Thankfully I was able to stop the payment on my credit card before the crooks got to it.
very scary!!

This article didn't tell us how to get rid of that screen that freezes your computer. It happened to me once and the way I got rid of the "Blue screen of death" was to turn off my computer and then unplug my motim (spelling?) for a few seconds. Probably 10. When I turned my computer on a few minutes later, the scammers and the frozen screen were gone.

thank you,FTC. i have reported this scam, that happen to me.waiting to here, if these scammer will have to pay us all back?

wish I had read this before we got suckered by a thief called Maxwell. Scammed us for a lot of money and guess what..you get NO help. Its like sorry about your luck chuck.
We reported him to our bank the police the FBI and attorney General. No help

thanks

How can you talk about the Su Su or Sua Sua so called gifting game that's being pushed among Afro-Americans? And talk about whether its a scam?

We published a blog in August about scammers imitating a type of informal savings club known as a “sou sou” or “susu” to trick people into joining what amounts to an illegal pyramid scheme.

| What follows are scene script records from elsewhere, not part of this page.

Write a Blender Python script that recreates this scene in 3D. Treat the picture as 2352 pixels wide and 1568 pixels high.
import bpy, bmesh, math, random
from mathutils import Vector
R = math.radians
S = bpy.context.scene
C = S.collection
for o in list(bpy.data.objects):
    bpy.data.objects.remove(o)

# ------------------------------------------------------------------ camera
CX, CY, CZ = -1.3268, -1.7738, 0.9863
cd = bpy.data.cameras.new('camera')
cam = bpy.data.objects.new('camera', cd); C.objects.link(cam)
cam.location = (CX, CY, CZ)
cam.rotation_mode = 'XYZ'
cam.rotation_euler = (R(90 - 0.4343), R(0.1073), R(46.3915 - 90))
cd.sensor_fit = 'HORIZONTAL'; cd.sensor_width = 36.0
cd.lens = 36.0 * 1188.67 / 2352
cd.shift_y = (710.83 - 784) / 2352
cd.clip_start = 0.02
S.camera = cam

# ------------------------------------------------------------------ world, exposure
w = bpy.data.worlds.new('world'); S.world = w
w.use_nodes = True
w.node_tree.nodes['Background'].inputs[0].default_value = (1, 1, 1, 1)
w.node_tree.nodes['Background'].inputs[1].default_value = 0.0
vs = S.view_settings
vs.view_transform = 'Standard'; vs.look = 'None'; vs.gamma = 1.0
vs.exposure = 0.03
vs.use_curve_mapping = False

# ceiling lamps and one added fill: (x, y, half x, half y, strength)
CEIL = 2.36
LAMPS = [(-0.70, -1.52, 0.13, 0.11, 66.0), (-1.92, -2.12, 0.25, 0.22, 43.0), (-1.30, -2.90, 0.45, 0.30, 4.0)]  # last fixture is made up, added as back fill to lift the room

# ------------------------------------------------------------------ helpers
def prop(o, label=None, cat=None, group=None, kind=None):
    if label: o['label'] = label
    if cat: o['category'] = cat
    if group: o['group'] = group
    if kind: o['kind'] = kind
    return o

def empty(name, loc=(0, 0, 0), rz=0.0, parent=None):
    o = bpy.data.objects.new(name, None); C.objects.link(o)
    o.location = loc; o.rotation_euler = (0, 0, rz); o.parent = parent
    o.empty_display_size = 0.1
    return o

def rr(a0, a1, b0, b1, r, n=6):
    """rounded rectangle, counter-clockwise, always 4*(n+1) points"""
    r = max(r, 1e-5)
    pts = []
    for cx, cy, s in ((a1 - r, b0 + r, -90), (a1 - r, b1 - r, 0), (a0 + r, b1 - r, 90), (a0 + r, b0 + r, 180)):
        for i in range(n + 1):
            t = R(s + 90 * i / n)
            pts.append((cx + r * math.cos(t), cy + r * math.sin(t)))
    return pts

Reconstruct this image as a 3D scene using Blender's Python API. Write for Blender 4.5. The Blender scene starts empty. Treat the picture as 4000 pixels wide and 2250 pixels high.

A real “sou sou” is a rotating savings club with historic roots in West Africa and the Caribbean. But scammers are pitching fake sou sou savings clubs and opportunities like “The Circle Game,” “Blessing Loom,” “Money Board”.

I constantly have pop ups on my computer stating Microsoft need to "fix a problem", most like due to a password change. I have not changed my password. Can this be correct?